ネットで検索をしても同じようなことが書いていることが多く、自分が一番知りたい情報にたどり着くことは難しく思えます。書籍を通じて学ぶことでネットで知識を得た人と差をつけることができ、就職活動で大いに役に立つ可能性があります。
1.電子部品だけがなぜ強い
「電子部品だけがなぜ強い」という本は、業界の企業を取り上げながら著者が考察をまとめているもので、電子部品業界について深く知ることができる1冊です。主にメーカーの成功事例などを取り上げており具体的な考察がなされています。成功事例を知ることでこれまでの業界の流れをつかむことも可能です。
本書は”モノづくり”視点というよりは”経営”の視点で書かれているため、就職活動において質問されるであろうことに沿った内容であると言えます。企業ごとの経営理念の比較などもされていますので、企業がどのようにして成長したのかということもわかりやすくなっています。
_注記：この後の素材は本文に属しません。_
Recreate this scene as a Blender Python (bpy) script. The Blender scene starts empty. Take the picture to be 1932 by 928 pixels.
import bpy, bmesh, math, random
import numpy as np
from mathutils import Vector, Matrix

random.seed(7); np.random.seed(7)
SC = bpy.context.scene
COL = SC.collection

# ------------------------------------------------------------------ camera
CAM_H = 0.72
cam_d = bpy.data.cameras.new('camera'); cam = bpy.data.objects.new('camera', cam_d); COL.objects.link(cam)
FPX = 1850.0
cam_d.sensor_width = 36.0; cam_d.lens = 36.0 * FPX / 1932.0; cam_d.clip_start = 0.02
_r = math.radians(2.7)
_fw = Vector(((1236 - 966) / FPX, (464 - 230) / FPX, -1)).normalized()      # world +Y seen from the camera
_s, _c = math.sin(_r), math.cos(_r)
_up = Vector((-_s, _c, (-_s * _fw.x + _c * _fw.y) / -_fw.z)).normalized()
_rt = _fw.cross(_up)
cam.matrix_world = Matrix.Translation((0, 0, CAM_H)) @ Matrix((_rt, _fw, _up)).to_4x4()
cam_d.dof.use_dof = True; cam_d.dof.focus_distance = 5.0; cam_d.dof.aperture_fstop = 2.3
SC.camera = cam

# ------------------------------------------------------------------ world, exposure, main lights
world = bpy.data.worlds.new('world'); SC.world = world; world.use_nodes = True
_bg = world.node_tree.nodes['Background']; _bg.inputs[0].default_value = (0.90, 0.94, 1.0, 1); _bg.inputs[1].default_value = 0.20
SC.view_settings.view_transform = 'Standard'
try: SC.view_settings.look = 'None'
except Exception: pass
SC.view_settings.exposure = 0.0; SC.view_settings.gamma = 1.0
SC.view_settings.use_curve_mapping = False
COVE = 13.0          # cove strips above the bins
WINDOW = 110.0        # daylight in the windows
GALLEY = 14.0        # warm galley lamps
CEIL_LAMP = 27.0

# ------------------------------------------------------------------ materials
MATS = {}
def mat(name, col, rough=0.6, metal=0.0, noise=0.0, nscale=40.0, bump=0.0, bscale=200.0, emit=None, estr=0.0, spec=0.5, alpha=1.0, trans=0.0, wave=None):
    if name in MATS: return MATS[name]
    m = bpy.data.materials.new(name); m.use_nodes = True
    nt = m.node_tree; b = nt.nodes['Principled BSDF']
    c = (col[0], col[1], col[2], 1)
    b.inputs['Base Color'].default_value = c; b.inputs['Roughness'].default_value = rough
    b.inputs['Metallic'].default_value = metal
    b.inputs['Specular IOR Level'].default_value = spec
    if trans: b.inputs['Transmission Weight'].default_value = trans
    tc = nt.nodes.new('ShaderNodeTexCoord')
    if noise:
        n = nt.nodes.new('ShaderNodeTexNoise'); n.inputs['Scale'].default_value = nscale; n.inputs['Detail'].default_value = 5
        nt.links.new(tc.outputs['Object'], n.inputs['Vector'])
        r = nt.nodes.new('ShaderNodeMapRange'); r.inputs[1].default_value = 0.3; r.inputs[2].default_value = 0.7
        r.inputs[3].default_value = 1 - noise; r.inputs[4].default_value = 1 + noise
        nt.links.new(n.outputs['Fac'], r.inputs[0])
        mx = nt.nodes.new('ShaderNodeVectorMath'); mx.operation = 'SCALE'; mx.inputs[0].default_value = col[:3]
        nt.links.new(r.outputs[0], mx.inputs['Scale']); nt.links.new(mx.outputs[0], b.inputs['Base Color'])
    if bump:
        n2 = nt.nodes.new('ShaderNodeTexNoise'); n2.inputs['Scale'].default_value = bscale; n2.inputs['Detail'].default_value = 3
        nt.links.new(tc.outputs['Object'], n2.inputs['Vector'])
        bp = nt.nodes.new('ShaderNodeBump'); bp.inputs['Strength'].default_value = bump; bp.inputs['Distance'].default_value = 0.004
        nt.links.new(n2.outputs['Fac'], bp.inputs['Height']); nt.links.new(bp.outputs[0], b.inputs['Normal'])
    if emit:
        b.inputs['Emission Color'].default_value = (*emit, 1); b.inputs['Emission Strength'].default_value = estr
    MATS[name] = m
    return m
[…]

淡々と業界について書かれているのではなく、雑談なども交えて議論しているので読む側にとっても読みやすい書籍であるのではないでしょうか。
2.電子部品 営業利益率20%のビジネスモデル
「電子部品 営業利益率20%のビジネスモデル」という本は、ビジネスの観点から電子部品業界を考察している書籍です。電子部品業界について知ろうとして電子部品の原理を詳しく説明している書籍を選んだとしても、就職活動において役に立つことは少ないです。
本書では他社との競争や高い利益率の確保するには、といった企業として電子部品を扱う際の理念が書かれていたりします。
筆者の強みである直接取材と情報収集力を武器に、あまり知られていない小さな企業が実は素晴らしい戦略で強みを持っているといったことも書かれており、ネットでは得ることが難しい情報が記載されているのも魅力です。
電子部品業界の様々な企業が技術力の高さだけでのし上がったのではなく、先のことを考えた戦略を持って成功しているなど、面接時の志望理由に言えそうな内容も見応えあるでしょう。
電子部品業界を深く知って就活を有利に進めよう
電子部品業界は、今後もますます躍進を続けるであろうとされる業界です。様々なデバイスが進歩している裏では、必ず電子部品を製造している企業が努力をしています。世界を牽引する日本の電子部品業界は今後も様々な課題が出てくるでしょう。
そんな世界的に活躍できるこの業界を、一度視野に入れてみてはいかがでしょうか。